A proposito, poi, del secondo aspetto messo in risalto dalla sentenza di cui innanzi si è detto, va osservato che la Corte, nello scrutinare, nei sensi innanzi descritti, la disciplina del termine massimo di sospensione obbligatoria dal servizio del pubblico dipendente condannato per taluni specifici reati, ha fatta salva, ovviamente, «la possibilità che il legislatore, nell’esercizio della sua discrezionalità ed entro i limiti di ragionevolezza e proporzionalità individuati da questa Corte, disciplini nuovamente la materia, anche fissando termini massimi eventualmente differenti rispetto a quello di cui al citato art. 9 della legge n. 19 del 1990 ovvero modulati in relazione alla gravità del reato ed alla fase del procedimento». Dunque, ci si muove su un terreno nel quale la discrezionalità normativa è massima, con l’ovvia conseguenza di rendere la questione proposta, già solo per questo profilo, inammissibile, in quanto la soluzione additata dal giudice a quo, per di più coinvolgente – al di là delle peculiarità che hanno caratterizzato il caso di specie – una valutazione incidentale della pubblica amministrazione su un tema (quale è quello della sussistenza di una causa estintiva del reato) di diritto penale sostanziale, comporta una gamma indefinita ed indefinibile di più opzioni alternative, tutte costituzionalmente compatibili (fra le tante, l’ordinanza n. 270 del 2008).

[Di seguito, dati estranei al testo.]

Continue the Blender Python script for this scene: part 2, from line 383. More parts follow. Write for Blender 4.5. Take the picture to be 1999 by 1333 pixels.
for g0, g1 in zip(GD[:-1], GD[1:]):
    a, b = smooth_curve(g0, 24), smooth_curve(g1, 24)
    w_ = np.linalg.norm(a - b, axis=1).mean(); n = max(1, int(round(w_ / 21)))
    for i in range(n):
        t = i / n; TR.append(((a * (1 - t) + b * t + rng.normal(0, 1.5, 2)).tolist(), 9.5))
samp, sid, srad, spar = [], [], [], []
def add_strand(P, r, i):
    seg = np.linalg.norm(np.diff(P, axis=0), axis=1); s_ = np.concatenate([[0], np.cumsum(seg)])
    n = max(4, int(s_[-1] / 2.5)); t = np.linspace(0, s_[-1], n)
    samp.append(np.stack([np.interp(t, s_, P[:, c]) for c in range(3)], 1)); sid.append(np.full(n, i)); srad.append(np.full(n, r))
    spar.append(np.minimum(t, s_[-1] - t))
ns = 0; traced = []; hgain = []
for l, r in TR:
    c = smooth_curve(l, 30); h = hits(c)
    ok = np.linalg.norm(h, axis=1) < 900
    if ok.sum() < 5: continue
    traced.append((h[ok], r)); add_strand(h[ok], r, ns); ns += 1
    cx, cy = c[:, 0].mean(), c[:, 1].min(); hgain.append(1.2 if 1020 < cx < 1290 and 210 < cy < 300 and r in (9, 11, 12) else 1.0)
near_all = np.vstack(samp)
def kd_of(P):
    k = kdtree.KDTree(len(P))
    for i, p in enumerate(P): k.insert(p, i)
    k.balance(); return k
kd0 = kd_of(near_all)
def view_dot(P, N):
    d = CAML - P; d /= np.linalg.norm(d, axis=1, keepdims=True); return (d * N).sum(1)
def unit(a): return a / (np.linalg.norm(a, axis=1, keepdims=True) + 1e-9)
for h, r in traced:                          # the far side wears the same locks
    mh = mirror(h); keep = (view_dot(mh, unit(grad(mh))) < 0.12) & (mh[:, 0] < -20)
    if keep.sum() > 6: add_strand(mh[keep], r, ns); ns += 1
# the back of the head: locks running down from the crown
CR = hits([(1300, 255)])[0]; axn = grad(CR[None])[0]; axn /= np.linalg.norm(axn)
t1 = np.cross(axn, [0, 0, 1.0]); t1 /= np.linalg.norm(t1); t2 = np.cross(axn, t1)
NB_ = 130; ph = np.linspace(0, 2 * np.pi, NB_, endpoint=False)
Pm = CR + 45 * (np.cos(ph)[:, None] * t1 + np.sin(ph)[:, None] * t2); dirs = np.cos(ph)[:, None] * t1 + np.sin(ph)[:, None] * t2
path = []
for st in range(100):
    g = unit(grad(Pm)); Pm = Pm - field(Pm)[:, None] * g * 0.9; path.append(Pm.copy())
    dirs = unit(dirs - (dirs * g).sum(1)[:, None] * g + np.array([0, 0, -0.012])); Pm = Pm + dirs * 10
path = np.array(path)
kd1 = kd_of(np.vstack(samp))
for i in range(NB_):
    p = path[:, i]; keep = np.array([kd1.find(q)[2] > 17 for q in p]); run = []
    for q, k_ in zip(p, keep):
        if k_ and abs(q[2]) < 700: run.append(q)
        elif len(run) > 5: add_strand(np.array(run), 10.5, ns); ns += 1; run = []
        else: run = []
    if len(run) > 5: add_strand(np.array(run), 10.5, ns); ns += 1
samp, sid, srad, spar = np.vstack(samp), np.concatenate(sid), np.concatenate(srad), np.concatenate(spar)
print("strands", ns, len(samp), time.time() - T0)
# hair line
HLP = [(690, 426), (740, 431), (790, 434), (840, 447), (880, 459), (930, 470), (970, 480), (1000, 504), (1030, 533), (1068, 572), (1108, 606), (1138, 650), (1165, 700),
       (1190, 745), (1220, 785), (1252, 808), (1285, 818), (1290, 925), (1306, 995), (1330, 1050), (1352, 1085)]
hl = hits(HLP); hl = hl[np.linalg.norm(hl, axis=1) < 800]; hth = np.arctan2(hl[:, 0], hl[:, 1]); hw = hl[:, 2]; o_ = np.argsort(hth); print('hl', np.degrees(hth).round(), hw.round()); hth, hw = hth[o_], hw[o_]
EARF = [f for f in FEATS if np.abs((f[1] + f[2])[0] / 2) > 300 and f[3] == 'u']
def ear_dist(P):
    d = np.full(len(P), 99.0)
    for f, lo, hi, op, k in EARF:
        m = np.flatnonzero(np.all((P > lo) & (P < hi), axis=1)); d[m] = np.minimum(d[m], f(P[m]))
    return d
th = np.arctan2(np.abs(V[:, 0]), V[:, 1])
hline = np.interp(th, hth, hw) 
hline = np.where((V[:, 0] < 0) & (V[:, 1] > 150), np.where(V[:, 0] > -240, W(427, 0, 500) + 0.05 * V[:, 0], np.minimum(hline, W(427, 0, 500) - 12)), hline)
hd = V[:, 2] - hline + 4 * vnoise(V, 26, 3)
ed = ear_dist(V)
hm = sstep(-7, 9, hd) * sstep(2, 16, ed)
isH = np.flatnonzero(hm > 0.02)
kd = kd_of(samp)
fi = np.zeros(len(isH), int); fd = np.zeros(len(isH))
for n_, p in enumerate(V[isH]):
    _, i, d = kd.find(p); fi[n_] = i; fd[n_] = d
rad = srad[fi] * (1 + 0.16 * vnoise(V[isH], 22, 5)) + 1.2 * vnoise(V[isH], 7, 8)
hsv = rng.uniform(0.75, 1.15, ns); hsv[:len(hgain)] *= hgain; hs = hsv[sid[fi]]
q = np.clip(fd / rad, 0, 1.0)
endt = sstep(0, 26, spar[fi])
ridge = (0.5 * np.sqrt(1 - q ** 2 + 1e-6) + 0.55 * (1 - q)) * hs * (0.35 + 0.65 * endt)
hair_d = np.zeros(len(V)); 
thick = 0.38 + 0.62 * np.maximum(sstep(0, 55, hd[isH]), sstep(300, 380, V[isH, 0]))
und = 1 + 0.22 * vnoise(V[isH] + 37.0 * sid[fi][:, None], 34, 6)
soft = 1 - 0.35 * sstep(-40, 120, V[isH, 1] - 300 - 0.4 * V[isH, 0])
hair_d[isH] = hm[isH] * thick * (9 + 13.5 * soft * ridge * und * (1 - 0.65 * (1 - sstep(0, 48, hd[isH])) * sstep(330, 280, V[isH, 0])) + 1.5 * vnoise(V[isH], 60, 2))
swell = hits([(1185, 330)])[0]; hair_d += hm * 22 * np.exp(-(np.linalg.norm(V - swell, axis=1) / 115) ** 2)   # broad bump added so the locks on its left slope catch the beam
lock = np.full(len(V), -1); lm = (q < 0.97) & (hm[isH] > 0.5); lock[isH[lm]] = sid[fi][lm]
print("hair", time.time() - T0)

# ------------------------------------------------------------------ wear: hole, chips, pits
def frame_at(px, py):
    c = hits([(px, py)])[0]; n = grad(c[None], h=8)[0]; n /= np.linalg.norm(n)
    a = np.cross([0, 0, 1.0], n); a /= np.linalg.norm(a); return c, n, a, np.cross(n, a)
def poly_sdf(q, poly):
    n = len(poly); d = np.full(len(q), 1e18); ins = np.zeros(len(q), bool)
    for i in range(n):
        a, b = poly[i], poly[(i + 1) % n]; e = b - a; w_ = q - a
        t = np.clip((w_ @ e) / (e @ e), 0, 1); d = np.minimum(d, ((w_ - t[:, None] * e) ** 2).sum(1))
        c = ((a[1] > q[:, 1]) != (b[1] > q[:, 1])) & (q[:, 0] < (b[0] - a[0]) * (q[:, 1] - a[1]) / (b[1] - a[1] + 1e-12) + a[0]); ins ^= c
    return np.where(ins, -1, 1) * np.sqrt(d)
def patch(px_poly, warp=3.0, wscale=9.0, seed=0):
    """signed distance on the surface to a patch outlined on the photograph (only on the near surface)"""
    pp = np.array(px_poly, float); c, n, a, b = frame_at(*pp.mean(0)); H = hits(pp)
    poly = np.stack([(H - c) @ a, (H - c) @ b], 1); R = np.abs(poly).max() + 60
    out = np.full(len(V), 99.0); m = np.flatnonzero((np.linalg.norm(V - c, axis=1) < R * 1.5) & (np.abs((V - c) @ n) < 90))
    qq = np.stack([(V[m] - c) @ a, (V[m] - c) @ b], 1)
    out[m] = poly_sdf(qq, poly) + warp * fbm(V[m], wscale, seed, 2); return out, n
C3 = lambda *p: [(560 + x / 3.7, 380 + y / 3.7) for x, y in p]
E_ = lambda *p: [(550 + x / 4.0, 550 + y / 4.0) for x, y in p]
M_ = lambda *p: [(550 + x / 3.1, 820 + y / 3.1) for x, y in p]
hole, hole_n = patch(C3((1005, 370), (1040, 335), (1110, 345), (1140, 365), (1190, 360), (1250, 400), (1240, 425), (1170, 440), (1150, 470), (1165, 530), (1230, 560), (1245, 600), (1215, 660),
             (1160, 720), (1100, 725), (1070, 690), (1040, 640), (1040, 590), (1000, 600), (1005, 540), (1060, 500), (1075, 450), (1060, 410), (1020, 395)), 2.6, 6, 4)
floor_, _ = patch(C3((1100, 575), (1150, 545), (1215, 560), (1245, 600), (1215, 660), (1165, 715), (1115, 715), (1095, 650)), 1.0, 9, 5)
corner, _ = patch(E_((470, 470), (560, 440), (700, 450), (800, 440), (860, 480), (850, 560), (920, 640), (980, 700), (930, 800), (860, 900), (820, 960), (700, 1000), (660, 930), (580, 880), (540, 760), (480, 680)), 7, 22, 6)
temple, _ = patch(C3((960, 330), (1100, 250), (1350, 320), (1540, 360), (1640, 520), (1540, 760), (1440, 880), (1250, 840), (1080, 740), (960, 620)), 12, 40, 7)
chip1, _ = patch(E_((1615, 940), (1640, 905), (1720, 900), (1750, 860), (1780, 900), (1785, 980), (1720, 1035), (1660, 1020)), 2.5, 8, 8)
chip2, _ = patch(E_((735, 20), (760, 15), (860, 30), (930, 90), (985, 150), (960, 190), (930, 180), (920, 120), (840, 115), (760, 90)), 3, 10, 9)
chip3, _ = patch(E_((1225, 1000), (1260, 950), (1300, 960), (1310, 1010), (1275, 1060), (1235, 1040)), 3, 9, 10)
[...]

4. – Accanto a ciò, vanno considerati anche altri profili che, invece, il Tribunale rimettente ha totalmente negletto e che parimenti incidono, in senso negativo, sul versante della ammissibilità del quesito. Posto, infatti, che la questione proposta presuppone l’esistenza di una condanna non irrevocabile, e, dunque, la pendenza di un giudizio di impugnazione, il giudice rimettente ha omesso di considerare che ciascuna delle numerose “componenti” normative che concorrono alla determinazione dello spirare dei termini di prescrizione del reato – ancorché incidentalmente valutate dal giudice di primo grado – possono tutte formare oggetto di nuovo esame in grado di appello o nel giudizio di legittimità. Così, ad esempio, gli eventuali mutamenti in tema di circostanze o di giudizio di valenza possono influire sul tema, così come il giudice della impugnazione può assegnare al fatto una diversa qualificazione giuridica, che rileva ai fini della prescrizione, ove ne ricorrano i presupposti. Il tutto, non senza sottolineare la rilevanza che ai medesimi fini riveste anche la natura del rimedio impugnatorio attivato dalle parti, essendo evidente il diverso risalto che ciascun profilo può assumere a seconda delle caratteristiche di devoluzione tipiche dei vari mezzi e delle questioni che, in materia di prescrizione, sono comunque rilevabili ex officio.
Inoltre, il giudice rimettente – il quale non fornisce alcuna descrizione della “fattispecie” impugnatoria relativa alla vicenda penale su cui si innesta il quesito di legittimità costituzionale – omette di considerare un ulteriore aspetto che appare dirimente ai fini della impossibilità, da parte di questa Corte, di scrutinare nel merito del dubbio di costituzionalità: e cioè che soltanto il giudice della impugnazione è in grado di delibare la eventuale prescrizione del reato, in quanto soltanto in presenza di una impugnazione ammissibile (che certo la pubblica amministrazione non può apprezzare incidentalmente) può farsi luogo alla declaratoria di estinzione del reato, posto che, ove l’impugnazione risultasse per qualsiasi causa inammissibile, la inammissibilità precluderebbe la declaratoria di estinzione del reato per prescrizione, alla luce di un consolidato quadro di interpretazione giurisprudenziale ormai assurto al rango di diritto vivente (Cass., Sez. un., 22 marzo 2005, n. 23428; Cass., Sez. un., 22 novembre 2000, n. 32). La questione è, dunque, inammissibile, anche per carente descrizione della fattispecie (fra le tante, le ordinanze n. 306 e n. 190 del 2009).
per questi motivi
LA CORTE COSTITUZIONALE
dichiara inammissibile la questione di legittimità costituzionale dell’art. 4, comma 1, della legge 27 marzo 2001, n. 97 (Norme sul rapporto tra procedimento penale e procedimento disciplinare ed effetti del giudicato penale nei confronti dei dipendenti delle amministrazioni pubbliche), sollevata, in riferimento agli artt. 3, 4, 24, 35, 36 e 97 della Costituzione, dal Tribunale amministrativo della Campania con l’ordinanza in epigrafe.
Così deciso in Roma, nella sede della Corte costituzionale, Palazzo della Consulta, il 4 ottobre 2010.
F.to:
Francesco AMIRANTE, Presidente
Paolo GROSSI, Redattore
Giuseppe DI PAOLA, Cancelliere
Depositata in Cancelleria l'8 ottobre 2010.